内容は旬のものを取り入れた月替りで、お手軽にエッセンスを味わえますよ。

まずは、まろやか梅酒を食前酒に、滑らかなモッチリなごま豆腐から。

生湯葉の椀盛り。

一口すすって、ああ、来てよかったなぁと思いました。

精進料理なので、動物性のものは使わず、しいたけや昆布、豆なんかでダシを引くのでしょう。一方で、私ら現代人の舌は、日々贅沢な旨味に慣れてしまっているわけですよ。ことデブはジャンクなフードで汚染されているような状態です。

ものたんねぇなって思うでしょ?

いやいや、この澄んだ汁の味わいに何ら不足を感じないのがすごいとこ。きっと塩分も含めた熟練のバランス感なのでしょうね。身体にすっと入っていくような滋味煽るるおいしさです。

おひたし、天ぷら、炊合せ。

いかにも田舎の法事で出てきそうな心躍らぬ内容です。

しかし、これが良い。

違いは、それぞれが文句なくおいしいところです。これならば、一,二ヶ月くらいは鼻歌交じりの出家生活が送れちゃいそうな気分になりますよ。

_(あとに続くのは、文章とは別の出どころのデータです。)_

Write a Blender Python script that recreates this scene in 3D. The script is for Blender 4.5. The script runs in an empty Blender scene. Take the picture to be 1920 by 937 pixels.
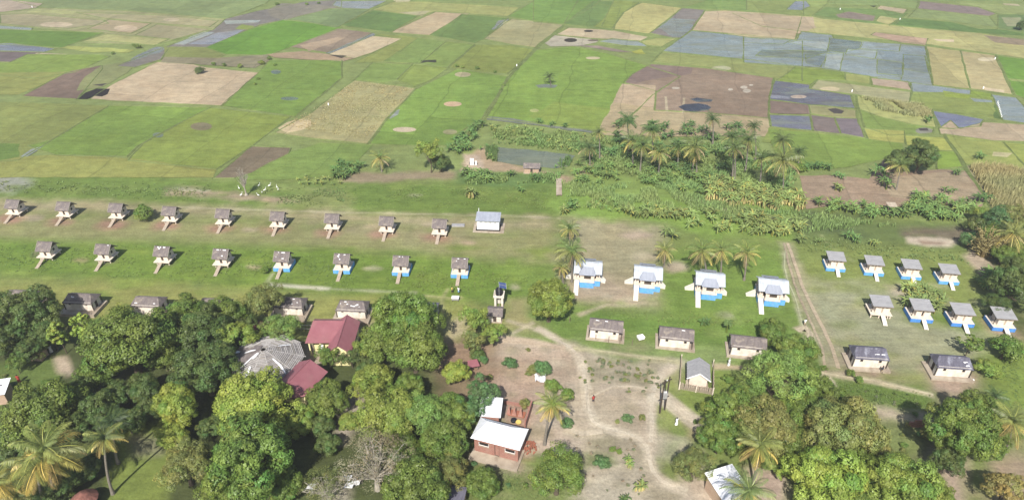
import bpy, math, random
import numpy as np
from mathutils import Vector, Matrix

rnd = random.Random(7)
rng = np.random.default_rng(11)
sc = bpy.context.scene
col = sc.collection
R = math.radians

# ------------------------------------------------------------------ camera
FPX = 1300.0           # focal length in pixels of the 1920 wide photograph
PITCH = R(32.8)
CAMH = 72.0
cam_d = bpy.data.cameras.new('camera')
cam_d.sensor_width = 36.0
cam_d.lens = FPX * 36.0 / 1920.0
cam_d.clip_start = 0.5
cam_d.clip_end = 30000
cam = bpy.data.objects.new('camera', cam_d)
col.objects.link(cam)
cam.location = (0, 0, CAMH)
cam.rotation_euler = (R(90) - PITCH, 0, 0)
sc.camera = cam

# ------------------------------------------------------------------ daylight
SUN_DIR = Vector((0.20, 0.96, -1.02)).normalized()      # the way the light travels
SUN_EL = math.asin(-SUN_DIR.z)
world = bpy.data.worlds.new('World')
sc.world = world
world.use_nodes = True
wn = world.node_tree.nodes
wl = world.node_tree.links
bg = wn['Background']
sky = wn.new('ShaderNodeTexSky')
sky.sky_type = 'NISHITA'
sky.sun_disc = False
sky.sun_elevation = SUN_EL
sky.sun_rotation = math.atan2(-SUN_DIR.x, -SUN_DIR.y) % (2 * math.pi)
sky.air_density = 1.0
sky.dust_density = 1.5
wl.new(sky.outputs[0], bg.inputs[0])
bg.inputs[1].default_value = 0.09
sun_d = bpy.data.lights.new('sun', 'SUN')
sun_d.energy = 5.0
sun_d.angle = R(0.5)
sun_d.color = (1.0, 0.955, 0.88)
sun = bpy.data.objects.new('sun', sun_d)
col.objects.link(sun)
sun.rotation_euler = SUN_DIR.to_track_quat('-Z', 'Y').to_euler()
sc.view_settings.view_transform = 'Standard'
sc.view_settings.look = 'None'
sc.view_settings.gamma = 1.0
sc.view_settings.exposure = 0.75
sc.cycles.max_bounces = 6
sc.cycles.diffuse_bounces = 2
sc.cycles.glossy_bounces = 2
sc.cycles.transmission_bounces = 3
sc.cycles.volume_bounces = 0
sc.cycles.transparent_max_bounces = 4

# ------------------------------------------------------------------ helpers
KA = 0.56
def S(r, g, b, k=None):
    """a colour as it reads in daylight (0..255) -> base colour"""
    k = KA if k is None else k
    f = lambda c: ((c / 255 + 0.055) / 1.055) ** 2.4 if c / 255 > 0.04045 else c / 255 / 12.92
    r, g, b = f(r) * k, f(g) * k, f(b) * k
    l = 0.3 * r + 0.6 * g + 0.1 * b; q = 0.14
    return (r + (l - r) * q, g + (l - g) * q, b + (l - b) * q)

def at(u, v, z=0.0):
    """ground (or height z) point seen at photograph pixel u, v"""
    dx = (u - 960) / FPX; dy = (v - 468.5) / FPX
    t = (CAMH - z) / (math.sin(PITCH) + dy * math.cos(PITCH))
    return Vector((dx * t, (math.cos(PITCH) - dy * math.sin(PITCH)) * t, z))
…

手札が限られた中で形作られる、味わいや色合い、風味のバラエティ。天ぷらはクリスプ、根菜のほっこり、生麩のもっちり、湯葉のしこしこ、こんにゃくのクニッ。

単に身を慎むだけでなく、坊主は坊主なりに、食への楽しみを見出し、磨き上げた結果がここにあるのかなとも感じます。人のなせるわざでもあり、また業でもあるよな。

キュッと締めた冷やし蕎麦。

薬味の細かさ。

さらに白飯はいらねぇような気もしますが、店頭でお土産にもなっている梅ひじきを乗せて出てきました。漬物もおいしいので、ぺろり食べられちゃうわ。

白味噌仕立ての冬瓜のお椀も良きかな。これも京都で一回は味わいたいなと思うものですね。

最後に焦がしたおにぎりにお湯を注いだもので締める流れ。

これは味よか儀式的なもので、坊主が食べ終わった椀にお湯を注いでキレイにするアレを見立てたものらしいですよ。

ヲバちゃんに頼むとおにぎりもよそってくれますが、ガッチガチなので食べるには不向きかも。

水菓子でお終いです。

分量もちょうど良いですし、後に重たく残らないから、五観の偈を噛み締めつつも、ほどなく食べ歩きの魔道に復帰もできますぞ。

こちらのお店なら、精進も修行でなく、単純においしいお食事として堪能できまっせということは記しておきたいです。